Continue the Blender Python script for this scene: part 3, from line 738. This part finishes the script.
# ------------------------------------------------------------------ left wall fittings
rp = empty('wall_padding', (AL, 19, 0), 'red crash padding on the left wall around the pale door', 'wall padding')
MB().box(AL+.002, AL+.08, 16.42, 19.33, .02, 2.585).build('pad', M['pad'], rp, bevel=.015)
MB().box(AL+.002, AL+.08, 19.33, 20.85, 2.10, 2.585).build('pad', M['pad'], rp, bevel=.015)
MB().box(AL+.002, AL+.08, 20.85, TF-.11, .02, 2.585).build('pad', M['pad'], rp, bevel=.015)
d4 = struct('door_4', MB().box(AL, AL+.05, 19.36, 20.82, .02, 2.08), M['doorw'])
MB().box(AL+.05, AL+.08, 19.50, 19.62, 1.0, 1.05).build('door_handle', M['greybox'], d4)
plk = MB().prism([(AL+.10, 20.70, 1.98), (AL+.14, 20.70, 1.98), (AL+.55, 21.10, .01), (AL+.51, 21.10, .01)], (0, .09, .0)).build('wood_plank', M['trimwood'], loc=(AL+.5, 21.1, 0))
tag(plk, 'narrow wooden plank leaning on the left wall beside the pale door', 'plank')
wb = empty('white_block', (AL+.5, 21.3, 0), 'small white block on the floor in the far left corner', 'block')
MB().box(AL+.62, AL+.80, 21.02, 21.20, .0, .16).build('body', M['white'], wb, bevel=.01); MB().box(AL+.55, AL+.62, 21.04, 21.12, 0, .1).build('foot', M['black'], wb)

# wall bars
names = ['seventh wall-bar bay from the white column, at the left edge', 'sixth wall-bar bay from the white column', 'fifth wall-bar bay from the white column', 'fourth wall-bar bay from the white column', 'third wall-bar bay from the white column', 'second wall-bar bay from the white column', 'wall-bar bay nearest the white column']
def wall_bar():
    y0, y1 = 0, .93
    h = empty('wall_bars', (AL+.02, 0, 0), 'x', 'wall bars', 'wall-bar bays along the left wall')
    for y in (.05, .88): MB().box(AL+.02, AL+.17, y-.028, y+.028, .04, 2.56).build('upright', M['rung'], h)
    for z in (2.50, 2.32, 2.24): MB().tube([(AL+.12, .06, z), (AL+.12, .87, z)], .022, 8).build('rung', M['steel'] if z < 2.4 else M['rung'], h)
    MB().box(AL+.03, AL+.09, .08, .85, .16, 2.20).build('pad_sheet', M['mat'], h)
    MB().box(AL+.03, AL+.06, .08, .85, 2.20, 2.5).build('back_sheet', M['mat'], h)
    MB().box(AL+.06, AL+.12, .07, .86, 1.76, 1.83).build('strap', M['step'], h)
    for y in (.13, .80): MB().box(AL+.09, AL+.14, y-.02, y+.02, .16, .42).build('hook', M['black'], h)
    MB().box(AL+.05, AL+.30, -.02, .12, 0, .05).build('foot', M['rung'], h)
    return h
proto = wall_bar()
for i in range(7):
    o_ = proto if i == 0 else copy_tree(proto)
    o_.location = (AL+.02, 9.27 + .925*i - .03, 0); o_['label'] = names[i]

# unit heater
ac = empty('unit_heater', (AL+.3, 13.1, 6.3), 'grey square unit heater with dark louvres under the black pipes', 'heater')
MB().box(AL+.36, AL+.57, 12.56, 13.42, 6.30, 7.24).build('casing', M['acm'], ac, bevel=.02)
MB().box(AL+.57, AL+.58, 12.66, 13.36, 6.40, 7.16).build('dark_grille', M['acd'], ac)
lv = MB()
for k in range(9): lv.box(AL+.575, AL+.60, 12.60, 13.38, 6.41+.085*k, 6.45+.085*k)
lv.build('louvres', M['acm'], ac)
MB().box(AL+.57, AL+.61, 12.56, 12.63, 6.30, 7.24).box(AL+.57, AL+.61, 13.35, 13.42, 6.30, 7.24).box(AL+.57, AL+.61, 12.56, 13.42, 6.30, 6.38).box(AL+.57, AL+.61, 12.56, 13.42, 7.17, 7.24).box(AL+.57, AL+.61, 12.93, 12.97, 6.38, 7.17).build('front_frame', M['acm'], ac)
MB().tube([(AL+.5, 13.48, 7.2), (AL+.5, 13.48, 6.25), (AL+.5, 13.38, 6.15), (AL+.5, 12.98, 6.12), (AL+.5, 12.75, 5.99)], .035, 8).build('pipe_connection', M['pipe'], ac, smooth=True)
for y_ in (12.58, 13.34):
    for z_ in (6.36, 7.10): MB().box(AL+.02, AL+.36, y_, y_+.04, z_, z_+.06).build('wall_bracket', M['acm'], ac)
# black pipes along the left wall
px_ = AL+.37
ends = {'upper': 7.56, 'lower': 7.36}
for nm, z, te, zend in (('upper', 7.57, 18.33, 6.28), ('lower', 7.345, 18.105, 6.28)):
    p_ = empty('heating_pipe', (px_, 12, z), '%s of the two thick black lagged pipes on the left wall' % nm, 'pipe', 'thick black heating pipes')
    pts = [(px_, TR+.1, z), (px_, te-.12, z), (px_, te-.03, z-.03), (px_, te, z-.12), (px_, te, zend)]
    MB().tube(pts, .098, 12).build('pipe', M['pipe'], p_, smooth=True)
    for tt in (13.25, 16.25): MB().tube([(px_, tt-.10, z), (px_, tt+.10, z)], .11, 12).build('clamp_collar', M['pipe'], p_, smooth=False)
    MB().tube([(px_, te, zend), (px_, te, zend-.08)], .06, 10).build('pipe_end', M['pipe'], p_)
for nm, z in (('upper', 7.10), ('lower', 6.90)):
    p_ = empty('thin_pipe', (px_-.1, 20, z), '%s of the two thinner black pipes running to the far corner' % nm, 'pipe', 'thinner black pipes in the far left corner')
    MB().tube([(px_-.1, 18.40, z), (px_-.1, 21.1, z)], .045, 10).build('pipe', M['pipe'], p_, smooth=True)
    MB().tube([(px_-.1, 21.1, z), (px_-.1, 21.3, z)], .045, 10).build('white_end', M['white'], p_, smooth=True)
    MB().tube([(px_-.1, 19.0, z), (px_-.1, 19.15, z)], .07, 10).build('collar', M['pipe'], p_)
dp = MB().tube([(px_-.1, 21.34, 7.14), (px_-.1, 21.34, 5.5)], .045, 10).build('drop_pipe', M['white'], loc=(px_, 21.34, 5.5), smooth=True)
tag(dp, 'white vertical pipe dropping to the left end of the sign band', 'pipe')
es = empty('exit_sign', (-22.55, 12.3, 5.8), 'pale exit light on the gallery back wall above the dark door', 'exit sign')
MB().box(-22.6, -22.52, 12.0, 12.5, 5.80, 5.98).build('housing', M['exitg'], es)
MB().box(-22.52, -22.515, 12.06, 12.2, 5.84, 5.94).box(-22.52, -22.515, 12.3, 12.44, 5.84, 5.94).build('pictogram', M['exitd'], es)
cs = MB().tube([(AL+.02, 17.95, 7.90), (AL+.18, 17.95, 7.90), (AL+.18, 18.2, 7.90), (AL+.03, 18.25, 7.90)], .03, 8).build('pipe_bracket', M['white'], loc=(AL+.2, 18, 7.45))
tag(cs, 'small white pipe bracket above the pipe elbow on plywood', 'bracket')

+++

Output the data above exactly, please, line for line.

_SOLUTION TO THE PROBLEM_
Continue the Blender Python script for this scene: part 3, from line 738. This part finishes the script.
# ------------------------------------------------------------------ left wall fittings
rp = empty('wall_padding', (AL, 19, 0), 'red crash padding on the left wall around the pale door', 'wall padding')
MB().box(AL+.002, AL+.08, 16.42, 19.33, .02, 2.585).build('pad', M['pad'], rp, bevel=.015)
MB().box(AL+.002, AL+.08, 19.33, 20.85, 2.10, 2.585).build('pad', M['pad'], rp, bevel=.015)
MB().box(AL+.002, AL+.08, 20.85, TF-.11, .02, 2.585).build('pad', M['pad'], rp, bevel=.015)
d4 = struct('door_4', MB().box(AL, AL+.05, 19.36, 20.82, .02, 2.08), M['doorw'])
MB().box(AL+.05, AL+.08, 19.50, 19.62, 1.0, 1.05).build('door_handle', M['greybox'], d4)
plk = MB().prism([(AL+.10, 20.70, 1.98), (AL+.14, 20.70, 1.98), (AL+.55, 21.10, .01), (AL+.51, 21.10, .01)], (0, .09, .0)).build('wood_plank', M['trimwood'], loc=(AL+.5, 21.1, 0))
tag(plk, 'narrow wooden plank leaning on the left wall beside the pale door', 'plank')
wb = empty('white_block', (AL+.5, 21.3, 0), 'small white block on the floor in the far left corner', 'block')
MB().box(AL+.62, AL+.80, 21.02, 21.20, .0, .16).build('body', M['white'], wb, bevel=.01); MB().box(AL+.55, AL+.62, 21.04, 21.12, 0, .1).build('foot', M['black'], wb)

# wall bars
names = ['seventh wall-bar bay from the white column, at the left edge', 'sixth wall-bar bay from the white column', 'fifth wall-bar bay from the white column', 'fourth wall-bar bay from the white column', 'third wall-bar bay from the white column', 'second wall-bar bay from the white column', 'wall-bar bay nearest the white column']
def wall_bar():
    y0, y1 = 0, .93
    h = empty('wall_bars', (AL+.02, 0, 0), 'x', 'wall bars', 'wall-bar bays along the left wall')
    for y in (.05, .88): MB().box(AL+.02, AL+.17, y-.028, y+.028, .04, 2.56).build('upright', M['rung'], h)
    for z in (2.50, 2.32, 2.24): MB().tube([(AL+.12, .06, z), (AL+.12, .87, z)], .022, 8).build('rung', M['steel'] if z < 2.4 else M['rung'], h)
    MB().box(AL+.03, AL+.09, .08, .85, .16, 2.20).build('pad_sheet', M['mat'], h)
    MB().box(AL+.03, AL+.06, .08, .85, 2.20, 2.5).build('back_sheet', M['mat'], h)
    MB().box(AL+.06, AL+.12, .07, .86, 1.76, 1.83).build('strap', M['step'], h)
    for y in (.13, .80): MB().box(AL+.09, AL+.14, y-.02, y+.02, .16, .42).build('hook', M['black'], h)
    MB().box(AL+.05, AL+.30, -.02, .12, 0, .05).build('foot', M['rung'], h)
    return h
proto = wall_bar()
for i in range(7):
    o_ = proto if i == 0 else copy_tree(proto)
    o_.location = (AL+.02, 9.27 + .925*i - .03, 0); o_['label'] = names[i]

# unit heater
ac = empty('unit_heater', (AL+.3, 13.1, 6.3), 'grey square unit heater with dark louvres under the black pipes', 'heater')
MB().box(AL+.36, AL+.57, 12.56, 13.42, 6.30, 7.24).build('casing', M['acm'], ac, bevel=.02)
MB().box(AL+.57, AL+.58, 12.66, 13.36, 6.40, 7.16).build('dark_grille', M['acd'], ac)
lv = MB()
for k in range(9): lv.box(AL+.575, AL+.60, 12.60, 13.38, 6.41+.085*k, 6.45+.085*k)
lv.build('louvres', M['acm'], ac)
MB().box(AL+.57, AL+.61, 12.56, 12.63, 6.30, 7.24).box(AL+.57, AL+.61, 13.35, 13.42, 6.30, 7.24).box(AL+.57, AL+.61, 12.56, 13.42, 6.30, 6.38).box(AL+.57, AL+.61, 12.56, 13.42, 7.17, 7.24).box(AL+.57, AL+.61, 12.93, 12.97, 6.38, 7.17).build('front_frame', M['acm'], ac)
MB().tube([(AL+.5, 13.48, 7.2), (AL+.5, 13.48, 6.25), (AL+.5, 13.38, 6.15), (AL+.5, 12.98, 6.12), (AL+.5, 12.75, 5.99)], .035, 8).build('pipe_connection', M['pipe'], ac, smooth=True)
for y_ in (12.58, 13.34):
    for z_ in (6.36, 7.10): MB().box(AL+.02, AL+.36, y_, y_+.04, z_, z_+.06).build('wall_bracket', M['acm'], ac)
# black pipes along the left wall
px_ = AL+.37
ends = {'upper': 7.56, 'lower': 7.36}
for nm, z, te, zend in (('upper', 7.57, 18.33, 6.28), ('lower', 7.345, 18.105, 6.28)):
    p_ = empty('heating_pipe', (px_, 12, z), '%s of the two thick black lagged pipes on the left wall' % nm, 'pipe', 'thick black heating pipes')
    pts = [(px_, TR+.1, z), (px_, te-.12, z), (px_, te-.03, z-.03), (px_, te, z-.12), (px_, te, zend)]
    MB().tube(pts, .098, 12).build('pipe', M['pipe'], p_, smooth=True)
    for tt in (13.25, 16.25): MB().tube([(px_, tt-.10, z), (px_, tt+.10, z)], .11, 12).build('clamp_collar', M['pipe'], p_, smooth=False)
    MB().tube([(px_, te, zend), (px_, te, zend-.08)], .06, 10).build('pipe_end', M['pipe'], p_)
for nm, z in (('upper', 7.10), ('lower', 6.90)):
    p_ = empty('thin_pipe', (px_-.1, 20, z), '%s of the two thinner black pipes running to the far corner' % nm, 'pipe', 'thinner black pipes in the far left corner')
    MB().tube([(px_-.1, 18.40, z), (px_-.1, 21.1, z)], .045, 10).build('pipe', M['pipe'], p_, smooth=True)
    MB().tube([(px_-.1, 21.1, z), (px_-.1, 21.3, z)], .045, 10).build('white_end', M['white'], p_, smooth=True)
    MB().tube([(px_-.1, 19.0, z), (px_-.1, 19.15, z)], .07, 10).build('collar', M['pipe'], p_)
dp = MB().tube([(px_-.1, 21.34, 7.14), (px_-.1, 21.34, 5.5)], .045, 10).build('drop_pipe', M['white'], loc=(px_, 21.34, 5.5), smooth=True)
tag(dp, 'white vertical pipe dropping to the left end of the sign band', 'pipe')
es = empty('exit_sign', (-22.55, 12.3, 5.8), 'pale exit light on the gallery back wall above the dark door', 'exit sign')
MB().box(-22.6, -22.52, 12.0, 12.5, 5.80, 5.98).build('housing', M['exitg'], es)
MB().box(-22.52, -22.515, 12.06, 12.2, 5.84, 5.94).box(-22.52, -22.515, 12.3, 12.44, 5.84, 5.94).build('pictogram', M['exitd'], es)
cs = MB().tube([(AL+.02, 17.95, 7.90), (AL+.18, 17.95, 7.90), (AL+.18, 18.2, 7.90), (AL+.03, 18.25, 7.90)], .03, 8).build('pipe_bracket', M['white'], loc=(AL+.2, 18, 7.45))
tag(cs, 'small white pipe bracket above the pipe elbow on plywood', 'bracket')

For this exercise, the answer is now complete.